この,ちょっとふしぎな地域というのは,下の地図 (Google マップからのコピー) のように,周囲は道路がほぼ東西および南北にはしっているのに,一部だけななめになっている地域があるということだ. ここは森下交差点のちかくだ. 北からちかづくと,まず五間掘公園という公園がある. なまえからして,堀をうめたててつくった公園であることはあきらかだ.
しかし,ここにもとあったものの痕跡をみつけるのはむずかしい. ようやく,南の端にある公園のなかに,むかしのことが書かれた絵をみつけた (写真参照). そこには,ここ一帯がもとは長慶寺という寺の境内だったことが書かれている.

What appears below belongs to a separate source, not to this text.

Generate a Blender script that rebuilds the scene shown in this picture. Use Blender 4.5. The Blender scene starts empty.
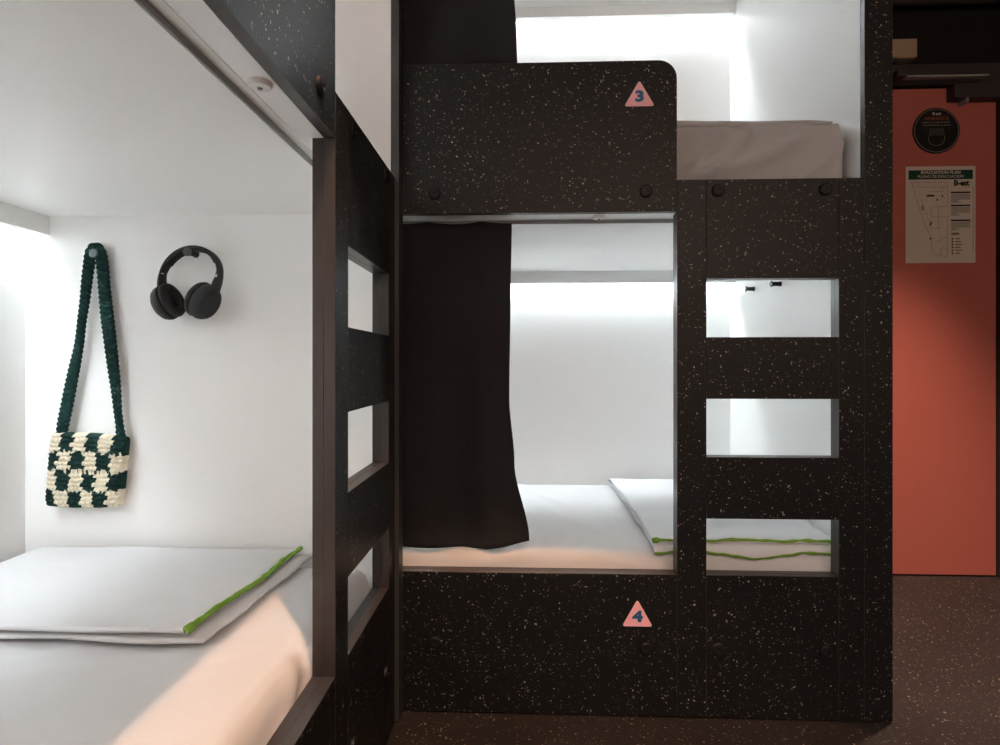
import bpy, bmesh, math, random
from mathutils import Vector, Matrix, noise

random.seed(7)
sc = bpy.context.scene
C = sc.collection
PI = math.pi
CAM_Z = 0.895                       # floor is z = 0

# ------------------------------------------------------------------ materials
def new_mat(name):
    m = bpy.data.materials.new(name)
    m.use_nodes = True
    nt = m.node_tree
    b = nt.nodes['Principled BSDF']
    return m, nt, b

def plain(name, col, rough=0.5, spec=0.4, metal=0.0, bump=0.0, bscale=200.0, sheen=0.0, var=0.0):
    m, nt, b = new_mat(name)
    b.inputs['Base Color'].default_value = (*col, 1)
    b.inputs['Roughness'].default_value = rough
    b.inputs['Specular IOR Level'].default_value = spec
    b.inputs['Metallic'].default_value = metal
    if sheen:
        b.inputs['Sheen Weight'].default_value = sheen
        b.inputs['Sheen Roughness'].default_value = 0.5
    if bump or var:
        tc = nt.nodes.new('ShaderNodeTexCoord')
        n = nt.nodes.new('ShaderNodeTexNoise')
        n.inputs['Scale'].default_value = bscale
        n.inputs['Detail'].default_value = 3
        nt.links.new(tc.outputs['Object'], n.inputs['Vector'])
        if bump:
            bp = nt.nodes.new('ShaderNodeBump')
            bp.inputs['Strength'].default_value = bump
            bp.inputs['Distance'].default_value = 0.001
            nt.links.new(n.outputs['Fac'], bp.inputs['Height'])
            nt.links.new(bp.outputs['Normal'], b.inputs['Normal'])
        if var:
            mx = nt.nodes.new('ShaderNodeMix'); mx.data_type = 'RGBA'
            mx.inputs[6].default_value = (*[c * (1 - var) for c in col], 1)
            mx.inputs[7].default_value = (*[min(1, c * (1 + var)) for c in col], 1)
            nt.links.new(n.outputs['Fac'], mx.inputs[0])
            nt.links.new(mx.outputs[2], b.inputs['Base Color'])
    return m

def speckled(name, base, fleck, rough=0.42, spec=0.27, scale=150.0, dens=0.66, size=0.85, mottled=0.0):
    """black laminate / rubber with small off-white flecks of random size"""
    m, nt, b = new_mat(name)
    L = nt.links
    tc = nt.nodes.new('ShaderNodeTexCoord')
    nz = nt.nodes.new('ShaderNodeTexNoise')
    nz.inputs['Scale'].default_value = 160
    L.new(tc.outputs['Object'], nz.inputs['Vector'])
    sub = nt.nodes.new('ShaderNodeVectorMath'); sub.operation = 'MULTIPLY_ADD'
    sub.inputs[1].default_value = (0.012, 0.012, 0.012)
    L.new(nz.outputs['Color'], sub.inputs[0])
    L.new(tc.outputs['Object'], sub.inputs[2])
    masks = []
    for k, (st, sc_) in enumerate((((1, 1, 1), scale), ((0.55, 1.5, 1.2), scale * 1.25))):
        mp = nt.nodes.new('ShaderNodeMapping')
        mp.inputs['Scale'].default_value = st
        mp.inputs['Rotation'].default_value = (0.6 * k, 0.9 * k, 0.4 * k)
        L.new(sub.outputs[0], mp.inputs['Vector'])
        v = nt.nodes.new('ShaderNodeTexVoronoi')
        v.inputs['Scale'].default_value = sc_
        L.new(mp.outputs[0], v.inputs['Vector'])
        sep = nt.nodes.new('ShaderNodeSeparateColor')
        L.new(v.outputs['Color'], sep.inputs[0])
        th = nt.nodes.new('ShaderNodeMath'); th.operation = 'SUBTRACT'
        th.inputs[1].default_value = dens
        L.new(sep.outputs[0], th.inputs[0])
        mu = nt.nodes.new('ShaderNodeMath'); mu.operation = 'MULTIPLY'
        mu.inputs[1].default_value = size
        L.new(th.outputs[0], mu.inputs[0])
        lt = nt.nodes.new('ShaderNodeMath'); lt.operation = 'LESS_THAN'
        L.new(v.outputs['Distance'], lt.inputs[0]); L.new(mu.outputs[0], lt.inputs[1])
        # some flecks are fainter than others
        br = nt.nodes.new('ShaderNodeMath'); br.operation = 'MULTIPLY_ADD'
        br.inputs[1].default_value = 0.85; br.inputs[2].default_value = 0.15
        L.new(sep.outputs[1], br.inputs[0])
        fm = nt.nodes.new('ShaderNodeMath'); fm.operation = 'MULTIPLY'
        L.new(lt.outputs[0], fm.inputs[0]); L.new(br.outputs[0], fm.inputs[1])
        masks.append(fm)
    mxm = nt.nodes.new('ShaderNodeMath'); mxm.operation = 'MAXIMUM'
    L.new(masks[0].outputs[0], mxm.inputs[0]); L.new(masks[1].outputs[0], mxm.inputs[1])
    mix = nt.nodes.new('ShaderNodeMix'); mix.data_type = 'RGBA'
    mix.inputs[6].default_value = (*base, 1)
    mix.inputs[7].default_value = (*fleck, 1)
    if mottled:
        n2 = nt.nodes.new('ShaderNodeTexNoise'); n2.inputs['Scale'].default_value = 6
        n2.inputs['Detail'].default_value = 6
        L.new(tc.outputs['Object'], n2.inputs['Vector'])
        m2 = nt.nodes.new('ShaderNodeMix'); m2.data_type = 'RGBA'
        m2.inputs[6].default_value = (*[c * (1 - mottled) for c in base], 1)
        m2.inputs[7].default_value = (*[c * (1 + mottled) for c in base], 1)
        L.new(n2.outputs['Fac'], m2.inputs[0])
        L.new(m2.outputs[2], mix.inputs[6])
    L.new(mxm.outputs[0], mix.inputs[0])
    L.new(mix.outputs[2], b.inputs['Base Color'])
    b.inputs['Roughness'].default_value = rough
    b.inputs['Specular IOR Level'].default_value = spec
    return m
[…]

現在の地図にも 「長慶寺」 というなまえがある. 行ってみると実際には 「長慶寺」 という表示はないのだが,建物や庭は寺の雰囲気だ. 現在は寺ではなくて他の目的でつかわれているのだろうが,文化財としての価値はみとめられているようだ. 現在はすっかり衰退してしまった寺だが,その過程で境内が分割され,その土地のかたちにそって道路がつくられたために,周囲とは角度がちがっているのだろう. かつては堀があり角度のちがう道がつけられているというとおもいだすのは吉原だが,それとはだいぶ事情がちがっているようだ.